I could feel the sun on my shoulders, and the sticky grape juices on my lips and fingers. I could see my mother working nearby, and DLF munching on grapes and dreaming of tow trucks. The fog around me was rising.

We managed to pick two boxes of the purple grapes, but there are still quite a bit left. It looks like there will be a lot of grape juice in our future!

So, as the late-afternoon sun shines on the garden, I think back on a good day, and I am grateful for the sun, DLF’s enthusiasm, and to be home with my mother on one of these fleeting late-summer days. Oh, these fleeting late-summer days!

End of Summer 2015

There are exactly four days until my two siblings start school. That means four days left of summer. Well, really nine days for me since my school starts later, but it is hard to know if I should count those days, because I know it will be different with everyone else away.
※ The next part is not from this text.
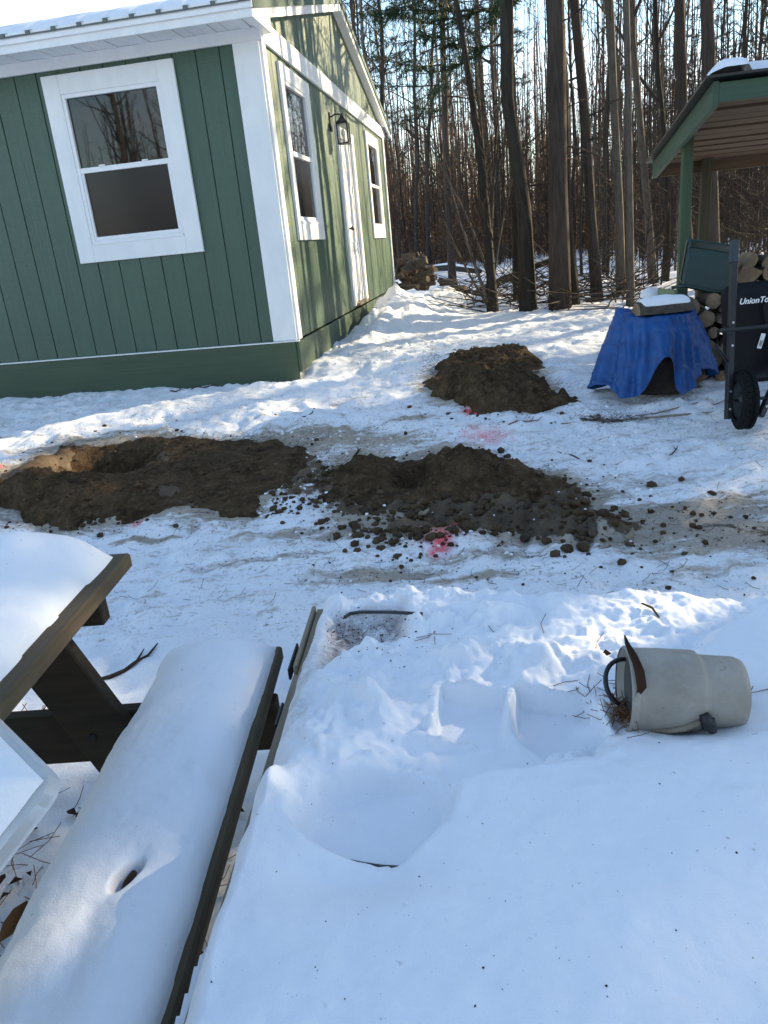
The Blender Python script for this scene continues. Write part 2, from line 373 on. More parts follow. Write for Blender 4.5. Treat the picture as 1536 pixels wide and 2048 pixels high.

Ending summer always gives me a bittersweet feeling. This year it is particularly bitter, but I am starting to come to terms with it. I wonder why it feels harder this year. Perhaps, it is because I am going to a new school this fall. Or perhaps, it is because this summer was especially peaceful and rich. So, as summer draws to a close, I enjoy looking back at it and thinking of all the things I have done: going on a family camping trip, picking pounds and pounds of blueberries, seeing various family members, spending hours outside in the sunny weather, observing the circle of life through our ducks, spending lots of time with my goats, cooking with my mother and sister, and playing with our DLF (Dear Little Friend or the toddler my mother watches).